## [Job]
Find all lines in the records that include the word "this", and copy them out.

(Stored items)
====
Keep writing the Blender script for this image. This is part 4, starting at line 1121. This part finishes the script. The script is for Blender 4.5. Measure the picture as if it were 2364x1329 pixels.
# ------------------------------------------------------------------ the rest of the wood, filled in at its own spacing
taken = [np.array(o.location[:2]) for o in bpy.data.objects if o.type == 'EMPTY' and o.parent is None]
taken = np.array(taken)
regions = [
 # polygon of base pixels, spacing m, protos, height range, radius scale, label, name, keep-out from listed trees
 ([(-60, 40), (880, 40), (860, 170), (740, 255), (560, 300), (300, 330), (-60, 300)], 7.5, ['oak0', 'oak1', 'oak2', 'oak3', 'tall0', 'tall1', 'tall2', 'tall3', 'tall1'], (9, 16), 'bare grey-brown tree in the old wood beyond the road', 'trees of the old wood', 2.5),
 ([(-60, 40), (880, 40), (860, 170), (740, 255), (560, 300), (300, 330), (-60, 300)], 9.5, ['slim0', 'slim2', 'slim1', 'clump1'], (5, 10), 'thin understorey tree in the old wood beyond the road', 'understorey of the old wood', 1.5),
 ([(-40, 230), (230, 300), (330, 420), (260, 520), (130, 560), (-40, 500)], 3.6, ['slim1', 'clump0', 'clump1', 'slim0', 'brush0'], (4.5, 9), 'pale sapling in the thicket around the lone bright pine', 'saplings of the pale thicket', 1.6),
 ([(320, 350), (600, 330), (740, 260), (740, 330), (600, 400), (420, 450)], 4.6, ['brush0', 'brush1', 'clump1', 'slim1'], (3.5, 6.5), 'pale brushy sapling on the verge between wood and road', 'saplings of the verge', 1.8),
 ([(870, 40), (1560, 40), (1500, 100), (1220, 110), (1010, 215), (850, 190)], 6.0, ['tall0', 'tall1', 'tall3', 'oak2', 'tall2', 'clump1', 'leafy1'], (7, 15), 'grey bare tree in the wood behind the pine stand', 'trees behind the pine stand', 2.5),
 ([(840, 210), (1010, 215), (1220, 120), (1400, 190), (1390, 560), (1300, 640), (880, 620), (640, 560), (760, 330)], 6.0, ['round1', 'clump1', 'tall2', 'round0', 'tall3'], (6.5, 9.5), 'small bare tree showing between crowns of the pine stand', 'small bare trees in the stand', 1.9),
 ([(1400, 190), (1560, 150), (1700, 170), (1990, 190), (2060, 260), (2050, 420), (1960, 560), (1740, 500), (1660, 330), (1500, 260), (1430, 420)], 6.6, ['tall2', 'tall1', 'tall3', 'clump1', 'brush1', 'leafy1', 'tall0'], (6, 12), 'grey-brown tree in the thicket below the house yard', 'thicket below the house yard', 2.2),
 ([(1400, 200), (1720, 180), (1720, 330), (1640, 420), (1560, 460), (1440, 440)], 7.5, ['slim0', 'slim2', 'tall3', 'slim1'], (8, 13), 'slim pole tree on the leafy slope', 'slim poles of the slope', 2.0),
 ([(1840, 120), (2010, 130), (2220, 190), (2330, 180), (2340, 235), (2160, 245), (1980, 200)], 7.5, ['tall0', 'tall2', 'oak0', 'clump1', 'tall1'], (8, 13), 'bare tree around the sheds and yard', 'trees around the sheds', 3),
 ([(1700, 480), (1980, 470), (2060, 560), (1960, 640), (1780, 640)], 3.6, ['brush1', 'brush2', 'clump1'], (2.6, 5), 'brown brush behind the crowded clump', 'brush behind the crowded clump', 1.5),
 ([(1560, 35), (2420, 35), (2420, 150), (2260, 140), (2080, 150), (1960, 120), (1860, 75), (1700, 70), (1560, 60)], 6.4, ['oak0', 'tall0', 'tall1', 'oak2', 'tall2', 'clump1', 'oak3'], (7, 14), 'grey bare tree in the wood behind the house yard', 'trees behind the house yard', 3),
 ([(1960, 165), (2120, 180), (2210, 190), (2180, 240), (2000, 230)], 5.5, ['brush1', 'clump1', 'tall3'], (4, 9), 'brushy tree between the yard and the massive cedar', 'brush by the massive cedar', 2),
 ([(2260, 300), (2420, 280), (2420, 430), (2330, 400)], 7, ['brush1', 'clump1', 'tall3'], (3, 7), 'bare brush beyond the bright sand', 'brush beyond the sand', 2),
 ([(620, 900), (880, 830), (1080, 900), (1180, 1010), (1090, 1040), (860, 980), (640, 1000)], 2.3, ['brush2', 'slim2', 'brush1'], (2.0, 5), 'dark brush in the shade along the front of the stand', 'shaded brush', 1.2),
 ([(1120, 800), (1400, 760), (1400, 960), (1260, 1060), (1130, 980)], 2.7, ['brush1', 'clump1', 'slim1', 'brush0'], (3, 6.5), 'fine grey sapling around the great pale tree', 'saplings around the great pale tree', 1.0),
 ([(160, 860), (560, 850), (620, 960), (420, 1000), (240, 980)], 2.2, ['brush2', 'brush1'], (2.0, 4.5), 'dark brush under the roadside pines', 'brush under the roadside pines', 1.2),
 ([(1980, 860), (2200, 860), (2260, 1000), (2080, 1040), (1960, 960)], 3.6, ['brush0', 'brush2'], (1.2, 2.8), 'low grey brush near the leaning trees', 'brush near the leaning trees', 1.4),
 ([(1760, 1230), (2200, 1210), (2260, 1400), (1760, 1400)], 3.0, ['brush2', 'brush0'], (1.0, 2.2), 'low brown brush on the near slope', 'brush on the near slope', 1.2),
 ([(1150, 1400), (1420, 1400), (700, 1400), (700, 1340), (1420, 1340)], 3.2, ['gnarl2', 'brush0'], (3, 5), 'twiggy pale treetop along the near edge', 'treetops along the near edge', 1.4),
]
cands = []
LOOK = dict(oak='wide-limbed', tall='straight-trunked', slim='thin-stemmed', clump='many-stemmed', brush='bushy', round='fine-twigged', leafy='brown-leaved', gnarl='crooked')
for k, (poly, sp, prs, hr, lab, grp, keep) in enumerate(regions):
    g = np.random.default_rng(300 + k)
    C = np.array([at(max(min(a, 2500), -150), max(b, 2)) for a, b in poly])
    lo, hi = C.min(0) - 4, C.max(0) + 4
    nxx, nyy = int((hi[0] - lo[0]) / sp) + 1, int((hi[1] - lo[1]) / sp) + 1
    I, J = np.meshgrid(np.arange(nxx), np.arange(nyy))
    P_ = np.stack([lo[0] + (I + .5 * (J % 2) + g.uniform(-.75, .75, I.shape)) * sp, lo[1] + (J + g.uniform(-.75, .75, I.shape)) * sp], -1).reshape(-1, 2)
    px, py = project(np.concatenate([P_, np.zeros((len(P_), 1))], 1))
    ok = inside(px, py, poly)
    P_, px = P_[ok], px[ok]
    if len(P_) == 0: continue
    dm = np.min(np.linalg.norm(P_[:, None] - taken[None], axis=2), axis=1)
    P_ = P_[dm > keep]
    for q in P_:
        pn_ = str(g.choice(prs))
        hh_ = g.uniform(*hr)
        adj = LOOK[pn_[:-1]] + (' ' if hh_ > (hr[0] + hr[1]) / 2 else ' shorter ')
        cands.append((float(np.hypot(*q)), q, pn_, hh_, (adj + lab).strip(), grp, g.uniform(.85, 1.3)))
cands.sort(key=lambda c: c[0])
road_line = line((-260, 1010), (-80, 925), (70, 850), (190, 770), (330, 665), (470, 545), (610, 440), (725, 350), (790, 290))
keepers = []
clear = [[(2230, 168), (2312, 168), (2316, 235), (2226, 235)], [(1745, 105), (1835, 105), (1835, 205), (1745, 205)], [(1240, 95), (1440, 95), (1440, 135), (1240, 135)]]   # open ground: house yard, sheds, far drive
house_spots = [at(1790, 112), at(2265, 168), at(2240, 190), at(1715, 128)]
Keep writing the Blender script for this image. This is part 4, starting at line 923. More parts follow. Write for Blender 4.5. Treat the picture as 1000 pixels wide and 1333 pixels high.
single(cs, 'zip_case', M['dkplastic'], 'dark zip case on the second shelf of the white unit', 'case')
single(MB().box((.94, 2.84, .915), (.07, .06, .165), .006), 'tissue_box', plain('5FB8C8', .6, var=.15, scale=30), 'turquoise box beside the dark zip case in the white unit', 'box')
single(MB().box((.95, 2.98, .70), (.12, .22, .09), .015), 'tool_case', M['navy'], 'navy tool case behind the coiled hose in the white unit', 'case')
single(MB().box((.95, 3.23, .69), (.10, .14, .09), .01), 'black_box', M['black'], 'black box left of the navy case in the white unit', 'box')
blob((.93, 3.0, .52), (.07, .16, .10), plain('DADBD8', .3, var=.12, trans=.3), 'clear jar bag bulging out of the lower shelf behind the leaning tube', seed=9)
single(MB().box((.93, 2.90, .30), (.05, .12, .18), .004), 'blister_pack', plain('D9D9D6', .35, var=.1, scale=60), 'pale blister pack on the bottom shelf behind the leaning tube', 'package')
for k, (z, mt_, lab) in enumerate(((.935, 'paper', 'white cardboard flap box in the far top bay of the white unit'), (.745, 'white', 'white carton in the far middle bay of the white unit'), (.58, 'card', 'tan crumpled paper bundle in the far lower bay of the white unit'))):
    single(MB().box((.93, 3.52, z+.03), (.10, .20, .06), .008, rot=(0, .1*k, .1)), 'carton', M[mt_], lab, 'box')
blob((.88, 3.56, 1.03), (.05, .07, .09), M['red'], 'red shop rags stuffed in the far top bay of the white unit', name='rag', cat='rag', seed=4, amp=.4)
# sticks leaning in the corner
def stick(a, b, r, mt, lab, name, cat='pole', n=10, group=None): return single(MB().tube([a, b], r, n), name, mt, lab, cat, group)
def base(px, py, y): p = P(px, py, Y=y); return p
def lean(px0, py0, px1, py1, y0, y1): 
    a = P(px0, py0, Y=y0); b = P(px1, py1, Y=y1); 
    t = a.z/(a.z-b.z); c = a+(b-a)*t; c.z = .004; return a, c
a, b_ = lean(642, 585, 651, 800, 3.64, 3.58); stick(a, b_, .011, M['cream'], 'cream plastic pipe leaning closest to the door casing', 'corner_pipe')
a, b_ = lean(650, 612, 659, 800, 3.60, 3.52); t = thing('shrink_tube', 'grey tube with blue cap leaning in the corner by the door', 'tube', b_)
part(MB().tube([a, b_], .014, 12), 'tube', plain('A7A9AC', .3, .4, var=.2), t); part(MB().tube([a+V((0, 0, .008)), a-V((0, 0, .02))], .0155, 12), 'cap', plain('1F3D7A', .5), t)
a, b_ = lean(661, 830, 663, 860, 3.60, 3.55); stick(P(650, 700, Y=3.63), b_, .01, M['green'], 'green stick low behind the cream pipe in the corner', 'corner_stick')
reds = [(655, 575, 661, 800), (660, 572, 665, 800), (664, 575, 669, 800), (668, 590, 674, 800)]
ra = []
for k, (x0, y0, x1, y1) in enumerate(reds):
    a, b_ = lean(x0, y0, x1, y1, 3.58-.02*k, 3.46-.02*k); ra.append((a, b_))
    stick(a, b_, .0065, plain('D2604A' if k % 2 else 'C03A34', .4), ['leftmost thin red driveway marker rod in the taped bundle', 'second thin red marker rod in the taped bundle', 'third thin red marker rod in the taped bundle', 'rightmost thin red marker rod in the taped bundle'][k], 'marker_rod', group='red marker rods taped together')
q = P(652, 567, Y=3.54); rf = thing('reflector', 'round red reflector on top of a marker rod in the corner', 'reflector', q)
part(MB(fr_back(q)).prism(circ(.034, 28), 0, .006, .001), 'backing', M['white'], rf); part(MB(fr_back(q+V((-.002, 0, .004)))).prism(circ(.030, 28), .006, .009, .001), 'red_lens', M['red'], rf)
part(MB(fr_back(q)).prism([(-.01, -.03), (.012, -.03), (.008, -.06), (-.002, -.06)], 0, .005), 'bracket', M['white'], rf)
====
## [Exercise solution]
Keep writing the Blender script for this image. This is part 4, starting at line 1121. This part finishes the script. The script is for Blender 4.5. Measure the picture as if it were 2364x1329 pixels.
Keep writing the Blender script for this image. This is part 4, starting at line 923. More parts follow. Write for Blender 4.5. Treat the picture as 1000 pixels wide and 1333 pixels high.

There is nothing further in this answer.